Recensione in anteprima – Creato nel 2009 da Markus Persson, sviluppato nel 2011 da Mojang Studios, ora nell’orbita Microsoft, Minecraft ha spopolato come gioco divenendo il più venduto della storia su molteplici piattaforme. Nel 2025 approda al cinema con un film che vuole interessare solo i fan e i giocatori mettendo troppo in secondo piano sceneggiatura e caratterizzazione dei personaggi. Al cinema dal 3 aprile.
La storia
Quattro improvvisati avventurieri – Garrett “The Garbage Man” Garrison (Jason Momoa), Henry (Sebastian Hansen), Natalie (Emma Myers) e Dawn (Danielle Brooks) – sono alle prese con problemi quotidiani quando vengono improvvisamente trascinati, attraverso un misterioso portale, nell’Overworld: un bizzarro paese delle meraviglie cubico dove regna l’immaginazione. Per far ritorno a casa, dovranno imparare a padroneggiare questo mondo (e proteggerlo dalla minaccia di Piglins e Zombie) mentre intraprendono una magica missione affiancati da Steve (Jack Black), un esperto e inaspettato ‘costruttore’ del posto.
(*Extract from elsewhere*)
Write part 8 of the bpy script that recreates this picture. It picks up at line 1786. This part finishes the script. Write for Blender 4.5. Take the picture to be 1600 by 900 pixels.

Il film è un adattamento cinematografico che, nonostante le sue promesse, pone in evidenza sia punti di forza sia debolezze significative. La storia si basa su questi cinque outsider e benché sia interpretato da un cast degno di nota, dimostra tutti i suoi limiti di sceneggiatura. Il passaggio tra una scena e l’altra verso l’obiettivo finale non ha spesso una logica. Non ci sono elementi originali su cui porre l’attenzione e la motivazione che muove tutto l’intreccio risulta banale, prevedibile e poco interessante.
Il “come” nel Jumanji da retromania
“Un film Minecraft” si avvale di CGI e umorismo come suoi punti di forza. L’umorismo funziona grazie alle performance di Jack Black e Jason Momoa. Al primo viene lasciata tutta la libertà possibile, anche oltre film quali “Jumanji” o “School of Rock”. La sua è una performance che spesso va troppo oltre quasi come se Jared Hess, il regista, non si sia interessato della sua direzione. Inoltre la sceneggiatura non caratterizza adeguatamente i personaggi che sono realmente privi di profondità e spunti.
Natalie e Henry (che dovrebbe essere in realtà il protagonista e l’aggancio al pubblico giovane) sembrano personaggi di contorno e la situazione peggiora se si guarda a Dawn, personaggio poco utile e che sembra inserito solo per la “quota inclusività”, e al personaggio della vicepreside Marlene (Jennifer Coolidge), totalmente inutile all’economia della storia ma importante solo a livello di marketing.
Un altro punto di forza è la fedeltà al gioco. I fan del gioco apprezzeranno la fedeltà al mondo di Minecraft, con la riproduzione di elementi del gioco come materiali e tecniche di crafting. Per gli spettatori che non conoscono il gioco, la questione non cambia e la noia potrebbe prevalere per un film che si rivolge alla sua nicchia e a una fascia d’età che non arriva all’adolescenza.
Gli inutili anni ’80-’90
Il film tira in ballo gli anni ’80 e ’90 nel vano tentativo di agganciare una nostalgia nel pubblico più adulto. E’ un tentativo che fallisce miseramente in quanto il gioco non ha i natali in quel periodo spiazzando così l’unica caratterizzazione di Garrett che ricorda molto da vicino le caratteristiche meglio descritte nel film “Pixels”.
Oltre a una sceneggiatura semplice e prevedibile, al risicato sviluppo dei personaggi e all’inutilità di alcuni di questi, il film sembra più orientato a creare azione, frenesia, organizzata confusione spesso senza senso e senza un valido villain. Non si spiega nulla in “Un film Minecraft” perchè la motivazione, la logica delle azioni si riducono tutte alla fantasia nel creare.
“E’ più facile distruggere che creare”
questa la frase retorica che rappresenta una semplice sintesi dell’intero film. C’è molto divertimento ma senza una direzione, una logica, una stratificazione, nulla. Volutamente o no, il film non si avvale delle buone lezioni impartite da altri film del genere come, per esempio, la serie “Sonic”.
Un altro elemento che testimonia la volontà di vendere un prodotto rispetto alla creazione di un buon film è dato dalla scelta dei doppiatori italiani: una Mara Maionchi (Malgosha) in evidente difficoltà a dare voce piatta a un villain poco incisivo e un Lazza (Generale Chungus) totalmente fuori luogo.